Depreciation
When a currency depreciates, this
means that the currency has decreased in value when compared to another
nation’s currency.
Depreciation happens in countries with a floating
exchange rate. A floating exchange rate means that the global investment market
determines the value of a country's currency. The exchange rate among various
currencies changes every day as investors reevaluate new information. While a
country's government and central bank can try to influence its exchange rate
relative to other currencies, in the end it is the free market that determines
the exchange rate. As of 2012, all major economies use a floating exchange
rate. Depreciation occurs when a country's exchange rate goes down in the
market. The country's money has less purchasing power in other countries
because of the depreciation.
Devaluation
Devaluation of currency is an active
economic strategy. It is sometimes used when countries are badly in debt. This
occurs when a country lowers the official value of its currency in relation to
foreign currencies. This is intended to raise the price of imported goods and
increase the value of the country's exported goods. This can be a risky
economic move because it can spark hyperinflation.

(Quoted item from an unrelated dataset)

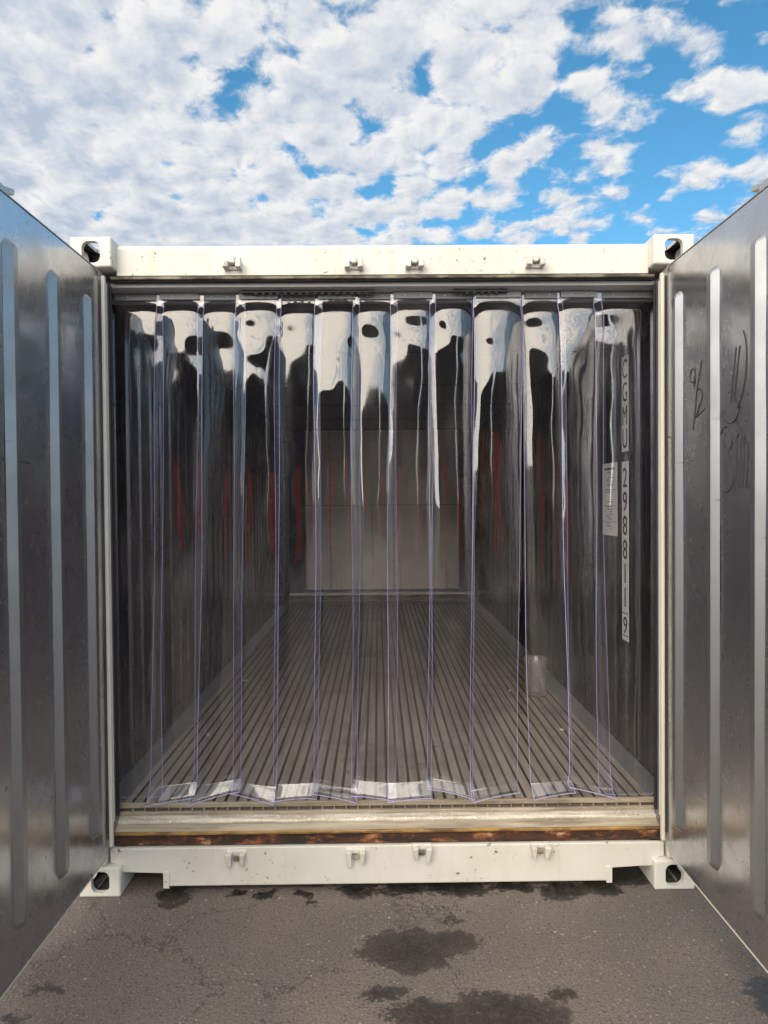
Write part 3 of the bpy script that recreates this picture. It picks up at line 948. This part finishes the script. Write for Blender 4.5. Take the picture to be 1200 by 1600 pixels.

Devaluation happens in countries with a fixed
exchange rate. In a fixed-rate economy, the government decides what its
currency should be worth compared with that of other countries. The government
pledges to buy and sell as much of its currency as needed to keep its exchange
rate the same. The exchange rate can change only when the government decides to
change it. If a government decides to make its currency less valuable, the change
is called devaluation. Fixed exchange rates were popular before the Great
Depression but have largely been abandoned for the more flexible floating
rates. China was the last major economy to openly use a fixed exchange rate. It
switched to a floating system in 2005.